The naira weakened to an all-time low of N334.50 against the dollar on the interbank market on Wednesday, a day after the central bank hiked interest rates to try to lure foreign investors back into local assets, traders said.

The naira fell 5.8 percent on Wednesday from its opening rate, and $10 million was traded at the new record low.

According to Reuters, traders said investors were pushing the currency lower to test the limit of how far it can fall, given a spread of almost 12 percent between the official and black market naira rates.

“If we have more people trying to buy the naira then it should strengthen. I think we will keep seeing the trickles … I don’t think we will see large inflows until the fundamentals of the economy improves,” one trader said.

Africa’s largest economy has been battered by the plunge in oil prices. This has been compounded by attacks on oil infrastructure by a group calling itself the Niger Delta Avengers, which has contributed to oil production declining by a third.

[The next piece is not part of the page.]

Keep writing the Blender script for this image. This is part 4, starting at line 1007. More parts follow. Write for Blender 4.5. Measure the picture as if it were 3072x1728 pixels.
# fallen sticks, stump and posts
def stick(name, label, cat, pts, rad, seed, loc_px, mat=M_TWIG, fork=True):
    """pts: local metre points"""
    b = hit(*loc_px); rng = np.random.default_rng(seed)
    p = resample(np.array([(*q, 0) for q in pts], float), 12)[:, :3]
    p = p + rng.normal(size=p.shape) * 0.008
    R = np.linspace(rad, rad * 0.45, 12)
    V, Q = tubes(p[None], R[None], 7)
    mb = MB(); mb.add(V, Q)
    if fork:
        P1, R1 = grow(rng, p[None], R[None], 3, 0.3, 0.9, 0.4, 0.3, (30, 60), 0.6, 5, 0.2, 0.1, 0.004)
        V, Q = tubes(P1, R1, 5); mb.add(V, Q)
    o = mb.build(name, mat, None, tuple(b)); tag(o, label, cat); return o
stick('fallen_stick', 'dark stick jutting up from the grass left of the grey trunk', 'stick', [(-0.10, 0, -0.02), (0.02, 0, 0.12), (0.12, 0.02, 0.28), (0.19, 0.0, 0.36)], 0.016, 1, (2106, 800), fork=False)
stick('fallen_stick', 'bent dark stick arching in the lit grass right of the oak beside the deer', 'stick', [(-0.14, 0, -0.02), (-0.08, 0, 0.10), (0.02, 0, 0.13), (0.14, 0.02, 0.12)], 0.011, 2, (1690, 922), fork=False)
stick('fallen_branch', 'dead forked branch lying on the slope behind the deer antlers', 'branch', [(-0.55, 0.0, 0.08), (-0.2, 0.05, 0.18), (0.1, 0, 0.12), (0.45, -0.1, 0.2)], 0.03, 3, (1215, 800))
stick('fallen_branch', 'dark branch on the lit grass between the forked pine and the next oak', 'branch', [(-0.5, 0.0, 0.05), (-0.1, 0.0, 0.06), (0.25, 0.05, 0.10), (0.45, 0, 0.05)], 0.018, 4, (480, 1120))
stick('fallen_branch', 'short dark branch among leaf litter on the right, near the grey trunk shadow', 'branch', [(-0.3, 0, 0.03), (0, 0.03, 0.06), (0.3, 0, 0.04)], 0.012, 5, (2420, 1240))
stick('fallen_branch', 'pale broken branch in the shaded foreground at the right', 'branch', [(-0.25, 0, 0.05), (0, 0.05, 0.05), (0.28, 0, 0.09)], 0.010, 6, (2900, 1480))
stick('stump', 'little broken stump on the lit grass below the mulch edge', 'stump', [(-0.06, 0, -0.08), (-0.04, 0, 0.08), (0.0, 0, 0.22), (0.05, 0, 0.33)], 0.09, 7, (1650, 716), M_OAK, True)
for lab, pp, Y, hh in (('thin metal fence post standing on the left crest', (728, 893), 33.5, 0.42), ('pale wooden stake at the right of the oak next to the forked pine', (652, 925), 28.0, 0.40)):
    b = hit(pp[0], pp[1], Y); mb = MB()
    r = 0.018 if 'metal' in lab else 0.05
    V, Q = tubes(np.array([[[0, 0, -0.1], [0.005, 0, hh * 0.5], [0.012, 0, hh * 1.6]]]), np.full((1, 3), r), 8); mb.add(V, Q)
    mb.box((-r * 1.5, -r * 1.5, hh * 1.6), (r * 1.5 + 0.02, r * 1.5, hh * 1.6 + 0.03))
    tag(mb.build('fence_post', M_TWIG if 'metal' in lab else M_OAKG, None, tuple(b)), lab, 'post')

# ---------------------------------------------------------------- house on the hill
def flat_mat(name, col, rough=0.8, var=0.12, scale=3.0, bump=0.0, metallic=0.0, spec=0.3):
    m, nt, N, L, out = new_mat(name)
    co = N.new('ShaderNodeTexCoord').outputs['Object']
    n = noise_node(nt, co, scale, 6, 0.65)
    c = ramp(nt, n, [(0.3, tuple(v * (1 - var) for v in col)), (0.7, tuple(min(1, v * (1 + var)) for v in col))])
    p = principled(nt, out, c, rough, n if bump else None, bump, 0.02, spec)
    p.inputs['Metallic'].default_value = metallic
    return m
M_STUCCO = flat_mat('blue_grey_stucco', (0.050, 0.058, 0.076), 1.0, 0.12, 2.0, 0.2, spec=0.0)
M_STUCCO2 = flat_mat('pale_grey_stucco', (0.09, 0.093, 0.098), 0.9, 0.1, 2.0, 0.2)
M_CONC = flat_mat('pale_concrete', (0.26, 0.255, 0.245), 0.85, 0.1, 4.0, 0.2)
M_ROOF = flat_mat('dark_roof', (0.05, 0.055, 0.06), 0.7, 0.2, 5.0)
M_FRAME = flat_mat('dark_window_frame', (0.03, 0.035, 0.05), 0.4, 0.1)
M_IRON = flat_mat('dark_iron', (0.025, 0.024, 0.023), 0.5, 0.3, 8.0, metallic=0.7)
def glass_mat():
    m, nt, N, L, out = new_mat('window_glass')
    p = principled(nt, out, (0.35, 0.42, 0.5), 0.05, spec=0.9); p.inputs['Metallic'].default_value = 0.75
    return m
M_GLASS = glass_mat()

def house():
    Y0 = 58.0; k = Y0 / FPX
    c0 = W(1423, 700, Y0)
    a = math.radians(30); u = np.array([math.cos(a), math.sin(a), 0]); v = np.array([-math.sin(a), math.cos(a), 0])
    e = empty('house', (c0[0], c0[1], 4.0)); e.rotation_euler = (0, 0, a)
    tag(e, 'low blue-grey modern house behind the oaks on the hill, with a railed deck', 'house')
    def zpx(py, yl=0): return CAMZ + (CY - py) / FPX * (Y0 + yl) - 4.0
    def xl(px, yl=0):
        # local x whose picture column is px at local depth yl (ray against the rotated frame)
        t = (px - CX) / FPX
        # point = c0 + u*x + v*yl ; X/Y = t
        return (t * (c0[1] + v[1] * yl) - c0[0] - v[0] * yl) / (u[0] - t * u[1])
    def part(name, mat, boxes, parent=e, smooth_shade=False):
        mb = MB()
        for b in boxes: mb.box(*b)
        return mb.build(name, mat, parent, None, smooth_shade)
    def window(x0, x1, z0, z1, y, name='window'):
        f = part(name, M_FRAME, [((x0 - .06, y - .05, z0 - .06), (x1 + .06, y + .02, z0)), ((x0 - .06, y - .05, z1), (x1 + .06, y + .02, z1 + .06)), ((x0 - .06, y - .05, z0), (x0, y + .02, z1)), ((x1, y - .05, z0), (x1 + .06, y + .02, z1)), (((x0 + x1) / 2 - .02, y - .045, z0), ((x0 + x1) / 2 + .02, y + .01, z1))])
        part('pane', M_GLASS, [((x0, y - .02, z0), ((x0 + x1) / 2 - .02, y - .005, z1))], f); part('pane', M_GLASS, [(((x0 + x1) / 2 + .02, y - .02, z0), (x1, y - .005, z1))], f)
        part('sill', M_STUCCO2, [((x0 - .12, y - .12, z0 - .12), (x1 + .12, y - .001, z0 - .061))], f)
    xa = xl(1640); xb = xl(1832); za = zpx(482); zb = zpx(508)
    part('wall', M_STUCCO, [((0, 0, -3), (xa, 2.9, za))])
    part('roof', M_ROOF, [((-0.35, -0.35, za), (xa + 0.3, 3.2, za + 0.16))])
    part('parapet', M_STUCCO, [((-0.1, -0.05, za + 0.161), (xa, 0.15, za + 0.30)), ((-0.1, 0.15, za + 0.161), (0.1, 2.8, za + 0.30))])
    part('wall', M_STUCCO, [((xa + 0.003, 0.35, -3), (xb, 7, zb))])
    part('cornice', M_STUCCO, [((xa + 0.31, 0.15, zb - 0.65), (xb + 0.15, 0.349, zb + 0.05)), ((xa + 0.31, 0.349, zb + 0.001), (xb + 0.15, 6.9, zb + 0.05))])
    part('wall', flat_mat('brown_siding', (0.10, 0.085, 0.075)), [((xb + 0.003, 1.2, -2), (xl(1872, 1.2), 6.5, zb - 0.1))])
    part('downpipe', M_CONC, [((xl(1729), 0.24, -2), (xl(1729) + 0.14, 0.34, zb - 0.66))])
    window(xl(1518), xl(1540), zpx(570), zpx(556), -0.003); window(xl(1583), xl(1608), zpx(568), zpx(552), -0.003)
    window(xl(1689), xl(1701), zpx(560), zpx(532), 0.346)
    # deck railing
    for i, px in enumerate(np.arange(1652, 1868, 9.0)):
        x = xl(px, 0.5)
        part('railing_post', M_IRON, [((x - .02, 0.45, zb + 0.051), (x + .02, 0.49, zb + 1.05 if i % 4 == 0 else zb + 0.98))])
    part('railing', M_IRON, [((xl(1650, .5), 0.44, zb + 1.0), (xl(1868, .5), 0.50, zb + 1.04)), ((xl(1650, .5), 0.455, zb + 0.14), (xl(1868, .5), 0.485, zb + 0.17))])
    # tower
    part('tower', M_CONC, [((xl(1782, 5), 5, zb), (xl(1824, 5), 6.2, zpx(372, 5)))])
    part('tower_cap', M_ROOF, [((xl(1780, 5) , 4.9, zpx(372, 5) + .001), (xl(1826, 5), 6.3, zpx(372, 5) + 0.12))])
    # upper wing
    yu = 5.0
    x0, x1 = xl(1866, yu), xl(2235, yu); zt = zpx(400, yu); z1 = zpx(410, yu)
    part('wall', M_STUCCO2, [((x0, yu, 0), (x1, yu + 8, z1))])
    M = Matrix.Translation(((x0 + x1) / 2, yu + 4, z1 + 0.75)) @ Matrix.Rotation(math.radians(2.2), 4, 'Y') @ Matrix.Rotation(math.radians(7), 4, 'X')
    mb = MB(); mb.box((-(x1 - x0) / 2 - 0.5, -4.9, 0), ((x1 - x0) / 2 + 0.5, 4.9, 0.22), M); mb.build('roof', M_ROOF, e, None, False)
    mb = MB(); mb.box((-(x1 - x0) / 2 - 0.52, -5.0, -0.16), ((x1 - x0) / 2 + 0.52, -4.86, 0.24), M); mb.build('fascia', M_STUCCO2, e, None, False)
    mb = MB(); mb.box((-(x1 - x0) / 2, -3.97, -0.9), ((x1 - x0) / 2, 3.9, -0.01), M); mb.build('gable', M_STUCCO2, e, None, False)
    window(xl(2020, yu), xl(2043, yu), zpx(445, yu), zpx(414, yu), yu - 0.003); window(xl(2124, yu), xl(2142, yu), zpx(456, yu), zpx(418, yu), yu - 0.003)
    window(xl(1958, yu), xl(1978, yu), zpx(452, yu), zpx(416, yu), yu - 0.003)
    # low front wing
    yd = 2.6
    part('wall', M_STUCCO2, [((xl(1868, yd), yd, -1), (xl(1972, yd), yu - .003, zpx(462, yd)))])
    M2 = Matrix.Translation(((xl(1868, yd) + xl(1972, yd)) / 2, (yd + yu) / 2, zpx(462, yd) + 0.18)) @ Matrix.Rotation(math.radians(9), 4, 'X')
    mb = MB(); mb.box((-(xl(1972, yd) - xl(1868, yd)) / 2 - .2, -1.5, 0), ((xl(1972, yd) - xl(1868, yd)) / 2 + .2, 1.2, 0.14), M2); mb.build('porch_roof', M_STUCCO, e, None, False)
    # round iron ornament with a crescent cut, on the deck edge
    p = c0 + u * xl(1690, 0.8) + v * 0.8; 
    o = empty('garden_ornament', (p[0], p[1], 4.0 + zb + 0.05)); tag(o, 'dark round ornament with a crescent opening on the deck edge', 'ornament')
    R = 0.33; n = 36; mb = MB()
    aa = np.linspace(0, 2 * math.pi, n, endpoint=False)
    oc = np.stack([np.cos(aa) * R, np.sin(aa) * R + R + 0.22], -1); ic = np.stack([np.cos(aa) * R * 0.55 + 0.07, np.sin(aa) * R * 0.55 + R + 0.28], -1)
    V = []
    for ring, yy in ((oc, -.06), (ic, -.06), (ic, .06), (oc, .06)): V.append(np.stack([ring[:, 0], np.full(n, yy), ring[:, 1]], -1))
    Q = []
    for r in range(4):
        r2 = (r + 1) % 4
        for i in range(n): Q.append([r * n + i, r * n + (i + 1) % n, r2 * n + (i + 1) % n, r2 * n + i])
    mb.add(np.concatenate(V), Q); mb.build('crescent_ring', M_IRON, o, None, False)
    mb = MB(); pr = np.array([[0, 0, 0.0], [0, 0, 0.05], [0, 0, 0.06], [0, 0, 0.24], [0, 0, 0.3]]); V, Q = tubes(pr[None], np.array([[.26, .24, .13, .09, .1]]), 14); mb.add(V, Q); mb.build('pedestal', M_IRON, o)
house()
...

Since the central bank caved in to market pressure and abolished the 16-month old currency peg in mid-June, the naira has plunged almost 60 percent.

Inflation is already running at 16.5 percent, and is set to soar even higher in the wake of the currency devaluation, pushing central bank governor Godwin Emefiele to jack up rates 200 basis points to a record high of 14 percent on Tuesday.

With the country in the midst of its worst economic crisis in a decade, having contracted 0.4 percent in the first quarter, Emefiele was faced with a tough choice between trying to spur growth by keeping rates low, or targeting inflation and trying to lure back foreign investors by pushing rates up, according to FT.

Oyin Anubi at Bank of America Merrill Lynch said the move to hike rates makes “it clear that curbing inflation and attracting foreign investors is taking priority over growth”.

“This decision is positive for sentiment towards Nigerian financial markets as a tighter policy can support a weaker naira rate, which enables more dollar supply.

“At this point, higher interest rates are unlikely to have a large incremental negative impact on growth, but increased dollar supply can help economic activity rebound. If the CBN continues on the path of allowing the currency to weaken, but attempting to control the pace of depreciation through tighter monetary conditions, this should be positive for sentiment.

“Moreover, this increasing FX flexibility should help Nigeria to secure more external financing, both from the market (via the expected Eurobond issue) and from the World Bank loan alluded to earlier in the year.”